There’s this quote, or anecdote, about how if all the problems facing all the individuals in the world were leaped into a giant pile, you’d choose to have your own stack back in a heartbeat.
There’s no harm in assuming that everyone you meet is fighting a harder battle than your own. And yet, you can hold this blanket assumption without truly grappling with what this means. We go through life immersed in our own realities, knowing other people with varying degrees of intimacy but never really knowing what it feels like to have their heart pulsing in your chest, to have their neurons firing inside your brain.
Humans crave connection, and sometimes I fear we’ve gotten worse at it.
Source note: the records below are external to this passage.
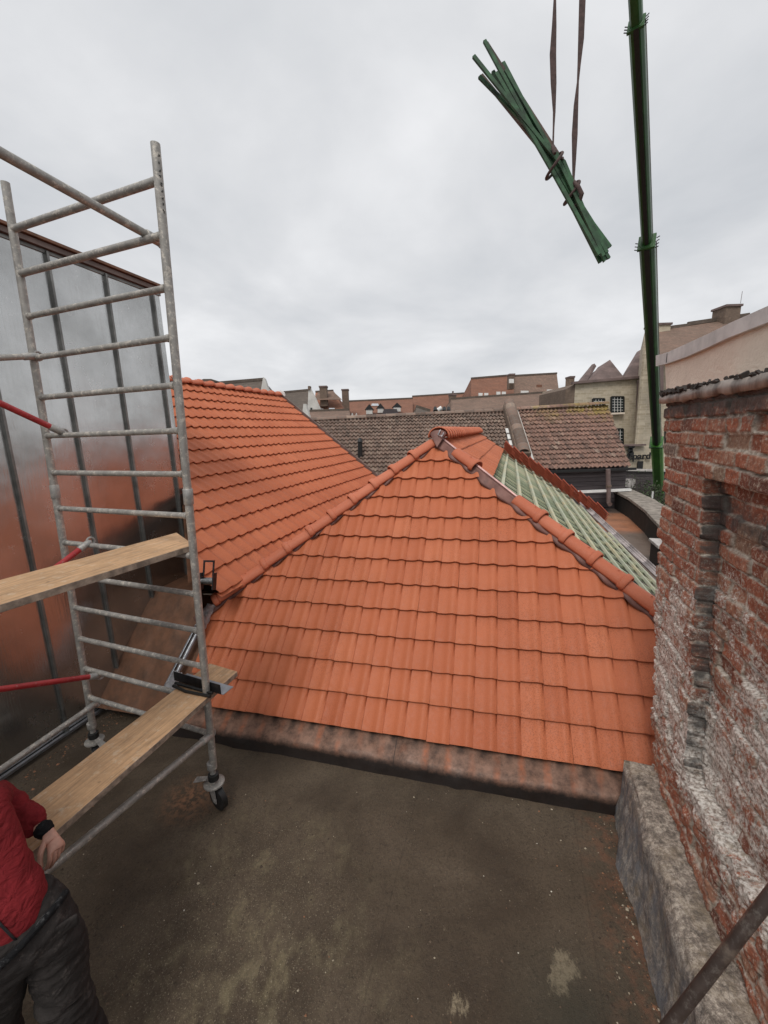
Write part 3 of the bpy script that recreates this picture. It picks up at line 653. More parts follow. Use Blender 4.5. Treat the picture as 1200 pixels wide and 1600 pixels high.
MB().box(W0+V*(Vl+Vh)/2-U*.53+Z*(Zt+.075), V*((Vh-Vl)/2+.03), U*.61, Z*.012).build('coping_top', M_['lead'], mw)
kick = MB()
kp = [(Vl,.05),(.79,.05),(1.40,.72),(Vh,.72)]
for (a,za),(b,zb) in zip(kp[:-1],kp[1:]):
    kick.bar(W0+V*a+U*.03+Z*za, W0+V*b+U*.03+Z*zb, .03, .025)
kick.build('base_trim', M_['steelgrey'], mw)
MB().tube([W0+V*1.86+Z*3.55, W0+V*1.98+Z*3.38+U*.02, W0+V*2.02+Z*3.30], .004, 5).build('loose_wire', M_['black'], mw)
# ================================================================== brick wall on the right
bw = thing('brick_wall', 'old weathered red brick wall with lime residue and a shallow recess', 'wall', (1.82,2.46,0))
B0 = A_(1.817,2.464,0.)
Ve = lambda z: np.interp(z, [0,.48,1.75,2.96], [-.0,-.0,.25,.40])
Vj = lambda z: np.interp(z, [.8,.9,2.5,2.6], [-.52,-.51,-.30,-.29])
RES = .0062
tv = np.arange(-2.5, .42+.30, RES); zv = np.arange(.30, 2.962, RES); TT, ZZ = np.meshgrid(tv, zv)
CH = .0815
wx = fbm(TT*5, ZZ*5, 60, 3)*.010; wz = fbm(TT*2.2, ZZ*3.1, 61, 3)*.012+fbm(TT*14,ZZ*14,62,2)*.004
zc = (ZZ+wz-.3)/CH; row = np.floor(zc).astype(int); fz = zc-row
br = np.zeros_like(TT); rn = np.zeros_like(TT); pro = np.zeros_like(TT); deep = np.zeros_like(TT)
r2 = np.random.default_rng(5)
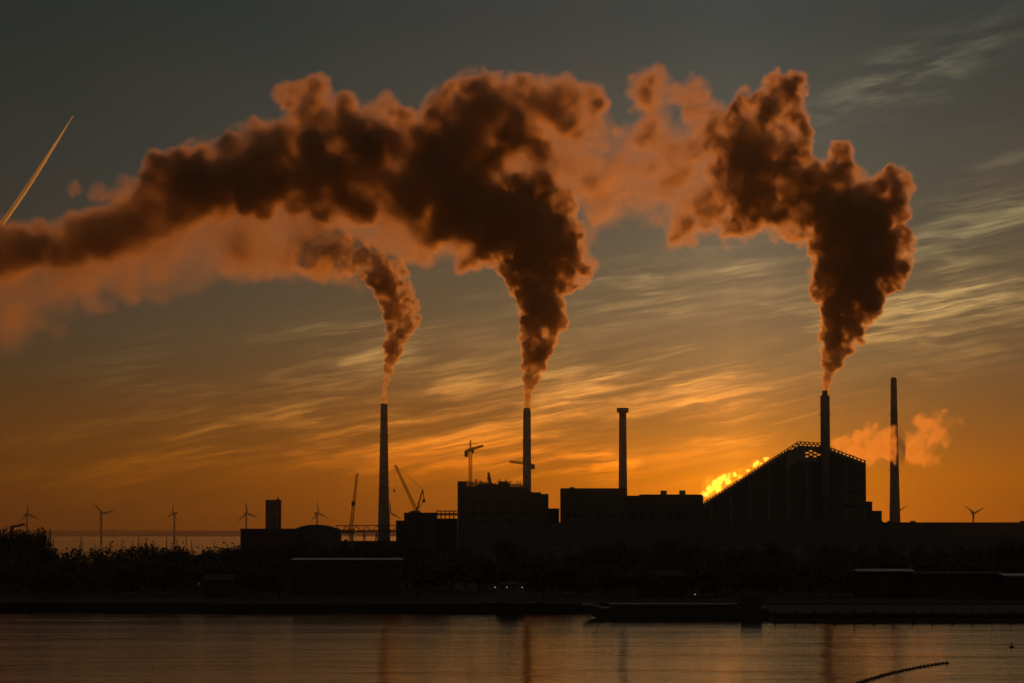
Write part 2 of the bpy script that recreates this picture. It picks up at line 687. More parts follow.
boiler_house()
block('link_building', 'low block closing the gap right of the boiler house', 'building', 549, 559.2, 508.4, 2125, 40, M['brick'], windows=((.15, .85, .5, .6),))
t, w_, zt_ = block('turbine_hall', 'wide flat-roofed hall left of and below the collared chimney', 'building', 561.8, 627, 488.2, 2115, 70, M['dark_cladding'],
                   windows=[(.04 + i * .12, .12 + i * .12, .55, .62) for i in range(8)])
MB().box(-w_ + 6, -w_ + 9.5, 10, 14, zt_, zt_ + 1.0).build('roof_vent', M['steel'], t)
t, w_, zt_ = block('ash_building', 'lower long hall between the collared chimney and the sloping plant', 'building', 627.3, 703.5, 495.6, 2130, 60, M['dark_cladding'],
                   windows=[(.05 + i * .12, .11 + i * .12, .6, .68) for i in range(8)])
k_ = 2130 / F
for xa, xb, y in ((661, 667, 490.6), (679.8, 685.6, 490.4)):
    x0, x1 = zx(xa, 2140) - t.location.x, zx(xb, 2140) - t.location.x
    MB().box(x0, x1, 10, 16, zt_ - .05, zz(y, 2140) - GZ).build('roof_house', M['alu'], t)
MB().box(zx(641, 2140) - t.location.x, zx(703, 2140) - t.location.x, 12, 50, zt_ - .05, zt_ + 1.0).build('roof_deck', M['roof_dark'], t)

# block and pipe bridge left of the boiler house
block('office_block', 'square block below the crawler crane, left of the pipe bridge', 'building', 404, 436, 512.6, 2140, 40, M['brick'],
      windows=[(.06 + i * .16, .15 + i * .16, .62, .7) for i in range(6)])
block('workshop', 'low workshop between the left chimney and the square block', 'building', 396, 403.8, 520.5, 2140, 40, M['brick'], windows=((.2, .8, .5, .65),))


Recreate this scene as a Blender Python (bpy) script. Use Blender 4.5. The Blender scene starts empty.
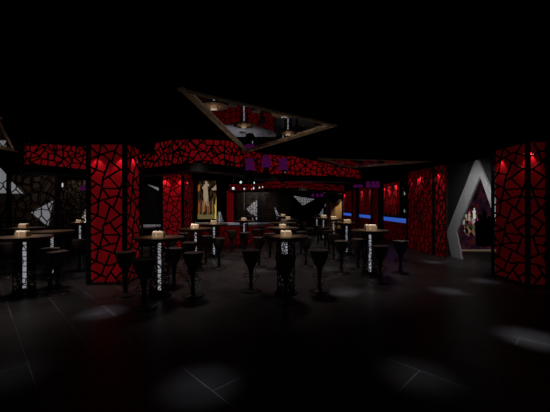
import bpy, bmesh, math, random
from mathutils import Vector, Matrix
S = bpy.context.scene
C = S.collection
F = 305.6; H = 1.6
def gx(px, D): return (px - 275.0) / F * D
def gz(py, D): return H - (py - 206.0) / F * D
PI = math.pi

# ---------------------------------------------------------------- materials
def mat(name, col, rough=.5, metal=0., emit=None, es=0., spec=.5, noise=None):
    m = bpy.data.materials.new(name); m.use_nodes = True
    nt = m.node_tree; b = nt.nodes['Principled BSDF']
    b.inputs['Base Color'].default_value = (*col, 1)
    b.inputs['Roughness'].default_value = rough
    b.inputs['Metallic'].default_value = metal
    b.inputs['Specular IOR Level'].default_value = spec
    if emit:
        b.inputs['Emission Color'].default_value = (*emit, 1)
        b.inputs['Emission Strength'].default_value = es
    if noise:
        sc, amt = noise
        tc = nt.nodes.new('ShaderNodeTexCoord'); nz = nt.nodes.new('ShaderNodeTexNoise')
        nz.inputs['Scale'].default_value = sc; nz.inputs['Detail'].default_value = 4
        nt.links.new(tc.outputs['Object'], nz.inputs['Vector'])
        r = nt.nodes.new('ShaderNodeValToRGB')
        r.color_ramp.elements[0].position = .3; r.color_ramp.elements[1].position = .7
        r.color_ramp.elements[0].color = (*[c * (1 - amt) for c in col], 1)
        r.color_ramp.elements[1].color = (*[min(1, c * (1 + amt)) for c in col], 1)
        nt.links.new(nz.outputs['Fac'], r.inputs['Fac'])
        nt.links.new(r.outputs['Color'], b.inputs['Base Color'])
    return m

def wood_mat():
    m = mat('table_wood', (.2, .12, .07), .35)
    nt = m.node_tree; b = nt.nodes['Principled BSDF']
    tc = nt.nodes.new('ShaderNodeTexCoord'); mp = nt.nodes.new('ShaderNodeMapping')
    mp.inputs['Scale'].default_value = (3, 24, 3)
    nz = nt.nodes.new('ShaderNodeTexNoise'); nz.inputs['Scale'].default_value = 2.5; nz.inputs['Detail'].default_value = 6
    r = nt.nodes.new('ShaderNodeValToRGB')
    r.color_ramp.elements[0].position = .35; r.color_ramp.elements[0].color = (.04, .024, .014, 1)
    r.color_ramp.elements[1].position = .68; r.color_ramp.elements[1].color = (.10, .06, .034, 1)
    L = nt.links.new
    L(tc.outputs['Object'], mp.inputs['Vector']); L(mp.outputs['Vector'], nz.inputs['Vector'])
    L(nz.outputs['Fac'], r.inputs['Fac']); L(r.outputs['Color'], b.inputs['Base Color'])
    return m

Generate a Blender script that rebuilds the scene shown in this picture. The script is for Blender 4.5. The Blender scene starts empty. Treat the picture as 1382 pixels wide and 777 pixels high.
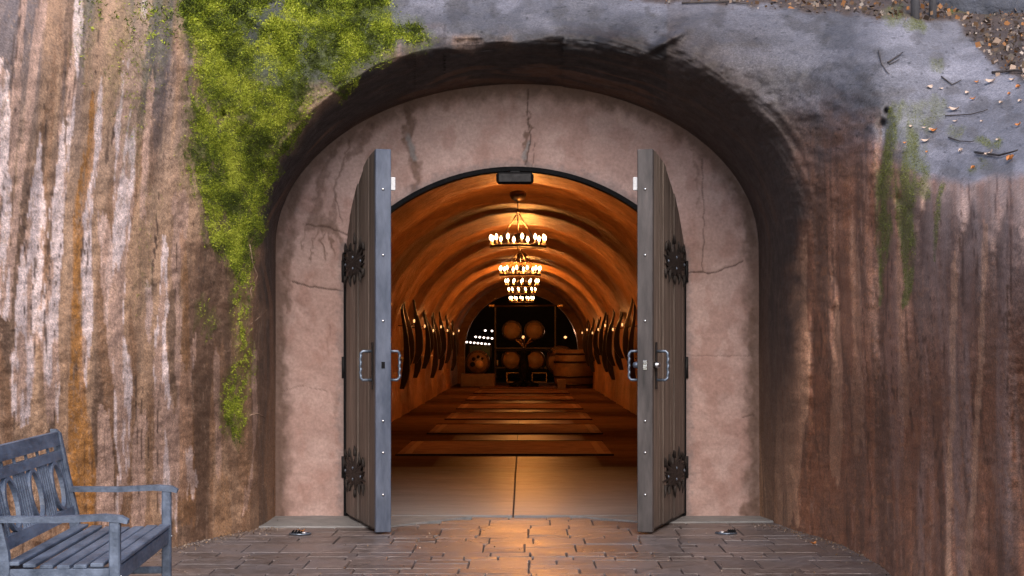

In 2018, we post pictures, tweet thoughts, and video snippets of our lives in “stories” meant to be consumed by our vast social networks. A double tap can imply admiration or simply acknowledgement. It has become both a reflex and a currency.
You may like every single thing a friend has posted to Instagram, and yet you can be standing next to them completely unaware of what thoughts, battles, demons are consuming them. There is this false sense of knowing one another simply because we know may know what one another has been up to, and it can make the hardest parts of each journey around the sun so incredibly lonely.
Still, there are people who exhaust themselves in pursuit of cultivating a life lived with what looks like effortless perfection. There really is no such thing. And yet, we’ve begun to celebrate those brave enough to take a no-makeup selfie, to pile up likes on pictures of messy living rooms or mounds of dishes in the sink.
As our world changes, so do we, especially this generation who came of age with these platforms. I learned to type at rapid-speed by having late-night conversations on AIM. I documented all the highs and lows of high school on LiveJournal. I signed up for Facebook back when you needed a college email address to qualify. But if I was to track these developments over time, the conclusion I would draw is that at one point these innovations went from facilitating authentic conversation to hindering them.
Part of this could just be life’s natural trajectory. Perhaps there is a natural tendency to disconnect as you grow up and settle down, as your family and its rhythms replaces a robust social calendar with leisurely brunches. And as time and distance accumulate, it becomes harder to maintain friendships that dwell in the depths.
But life doesn’t get easier. In fact, it often gets so much harder. And I hate the thought of people I still care about not knowing they can lean on me. I hate that pain sometimes get compounded because we think we are the only one to have ever tasted that strain, not realizing that even in our own networks there are people who have been there, who might even still be there, it’s just not the kind of thing that fits into a Facebook post and there’s no filter to make it look just right on Instagram.
When I ask myself why I haven’t pushed myself to share my writing here more widely, it comes down to a combination of fear and frustration. There’s fear, of course, because some of the most fragile parts of my heart have been splattered on these pages, but the frustration comes from feeling like so much of this should have a more organic way out than me yelling into the digital void. I’d love to share it all in person, over your drink of choice. I want the kind of connection I grew up with, forged over fully present conversation and often dangerous levels of inebriation. I want this to be a dialogue, rather than a monologue. I want to trade horror stories and battle scars.
And while I don’t doubt that it would be my own problems I’d grasp from the mound of suffering, I, like all of, wouldn’t mind digging through the pile a bit. So I guess I settle for laying my lot out there, hoping that it might make you feel more comfortable with the lot you’ve got.